IMF logo
The International Monetary Fund logo is seen at IMF headquarters in Washington, April 18, 2013. REUTERS/YURI GRIPAS

International Monetary Fund Managing Director Christine Lagarde denied on Sunday that IMF staff would push Greece closer to default as a negotiating tactic on a new Greek bailout deal, which she said was "still a good distance away."

Lagarde said in a letter to Greece's prime minister that the debt talks should continue despite damage from reports of a leaked transcript suggesting that IMF staff may threaten to leave the bailout to force European lenders to offer more debt relief.

"Any speculation that IMF staff would consider using a credit event as a negotiating tactic is simply nonsense," Lagarde wrote to Greek Prime Minister Alexis Tsipras.

"My view of the ongoing negotiations is that we are still a good distance away from having a coherent program that I can present to our Executive Board," Lagarde wrote, adding that such a deal must put Greece on a path of robust growth and gradually restore debt sustainability.

Tsipras' office said on Sunday that he had demanded that Lagarde clarify the IMF's stance after Internet whistleblowing site WikiLeaks published what it said was the transcript of a March 19 conference call of three senior IMF officials.

The officials were discussing tactics to apply pressure on Greece, Germany and the EU to reach a deal in April.

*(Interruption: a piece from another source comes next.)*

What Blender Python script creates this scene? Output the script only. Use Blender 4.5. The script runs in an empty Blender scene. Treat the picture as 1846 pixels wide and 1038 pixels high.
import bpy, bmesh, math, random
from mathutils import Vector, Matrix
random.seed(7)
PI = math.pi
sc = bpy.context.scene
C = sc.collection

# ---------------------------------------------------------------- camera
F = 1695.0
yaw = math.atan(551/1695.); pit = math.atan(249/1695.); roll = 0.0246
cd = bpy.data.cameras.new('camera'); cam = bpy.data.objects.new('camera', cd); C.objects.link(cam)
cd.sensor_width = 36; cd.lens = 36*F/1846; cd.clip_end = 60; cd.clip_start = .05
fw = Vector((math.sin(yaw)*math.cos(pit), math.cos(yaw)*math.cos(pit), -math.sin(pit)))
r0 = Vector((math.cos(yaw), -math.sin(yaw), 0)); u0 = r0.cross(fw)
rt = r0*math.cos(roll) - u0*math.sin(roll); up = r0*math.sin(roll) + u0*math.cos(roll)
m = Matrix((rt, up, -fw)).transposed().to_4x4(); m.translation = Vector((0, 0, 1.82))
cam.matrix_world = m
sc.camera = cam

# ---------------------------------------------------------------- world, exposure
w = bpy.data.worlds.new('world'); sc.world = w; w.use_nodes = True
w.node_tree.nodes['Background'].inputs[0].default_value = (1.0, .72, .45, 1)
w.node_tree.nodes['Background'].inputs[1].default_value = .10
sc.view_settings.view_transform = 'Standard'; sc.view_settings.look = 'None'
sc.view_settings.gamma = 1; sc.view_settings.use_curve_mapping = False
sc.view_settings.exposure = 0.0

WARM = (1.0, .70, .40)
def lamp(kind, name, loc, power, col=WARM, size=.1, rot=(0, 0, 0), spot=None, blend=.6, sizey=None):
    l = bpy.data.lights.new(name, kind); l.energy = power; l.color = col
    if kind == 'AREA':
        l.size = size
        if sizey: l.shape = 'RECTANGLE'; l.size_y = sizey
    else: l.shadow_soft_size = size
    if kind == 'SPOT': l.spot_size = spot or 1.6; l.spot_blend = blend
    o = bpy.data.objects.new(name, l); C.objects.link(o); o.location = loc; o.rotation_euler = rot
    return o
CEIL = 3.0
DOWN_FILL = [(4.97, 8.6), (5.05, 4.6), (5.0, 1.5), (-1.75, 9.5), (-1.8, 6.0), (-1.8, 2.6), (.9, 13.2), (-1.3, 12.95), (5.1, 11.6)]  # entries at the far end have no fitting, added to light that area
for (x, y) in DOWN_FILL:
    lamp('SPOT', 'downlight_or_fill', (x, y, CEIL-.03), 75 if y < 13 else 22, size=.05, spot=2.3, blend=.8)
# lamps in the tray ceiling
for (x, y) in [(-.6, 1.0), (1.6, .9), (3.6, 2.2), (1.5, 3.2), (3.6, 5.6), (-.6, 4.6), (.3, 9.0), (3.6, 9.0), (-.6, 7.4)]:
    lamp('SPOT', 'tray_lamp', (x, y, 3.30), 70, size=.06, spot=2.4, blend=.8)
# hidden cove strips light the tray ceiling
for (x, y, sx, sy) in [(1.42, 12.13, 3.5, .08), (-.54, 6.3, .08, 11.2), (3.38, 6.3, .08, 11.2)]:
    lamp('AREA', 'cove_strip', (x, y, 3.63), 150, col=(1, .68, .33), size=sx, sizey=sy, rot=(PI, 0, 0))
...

They were quoted as discussing a threat that the fund might not participate in Greece's third bailout program as a way to force EU creditors, especially Germany, to reach a deal on debt relief before Britain's June referendum on whether to stay in the European Union.

EU/IMF lenders are due to resume talks on Greece's fiscal and reform progress in Athens on Monday, aiming to conclude a bailout review that will unlock further loans and pave the way for negotiations on long-desired debt restructuring.

The review has been adjourned twice since January due to a rift among the lenders over the estimated size of Greece's fiscal gap by 2018, as well as disagreements with Athens on pension reforms and the management of bad loans.

The Greek government interpreted the leak as revealing an IMF effort to blackmail Athens with a possible credit event to force it to give in on pension cuts, which it has rejected.

In his letter to Lagarde, Tsipras "expressed his concern about the credibility of the negotiations after the leaks," an official at his office told Reuters.

Lagarde said in her response that "the IMF conducts its negotiations in good faith, not by way of threats, and we do not communicate through leaks."

She reiterated her view that if fiscal surplus targets were lowered for Greece, then more debt relief would be needed.

German government and finance ministry representatives declined to comment on the leaked transcript.

Germany has in the past said the IMF is an important player in the Greek rescue but it does not support the debt relief demanded by the IMF. Some German officials also say they believe there are different views on Greece within the IMF.

German Chancellor Angela Merkel is due to meet Lagarde in Berlin on Tuesday.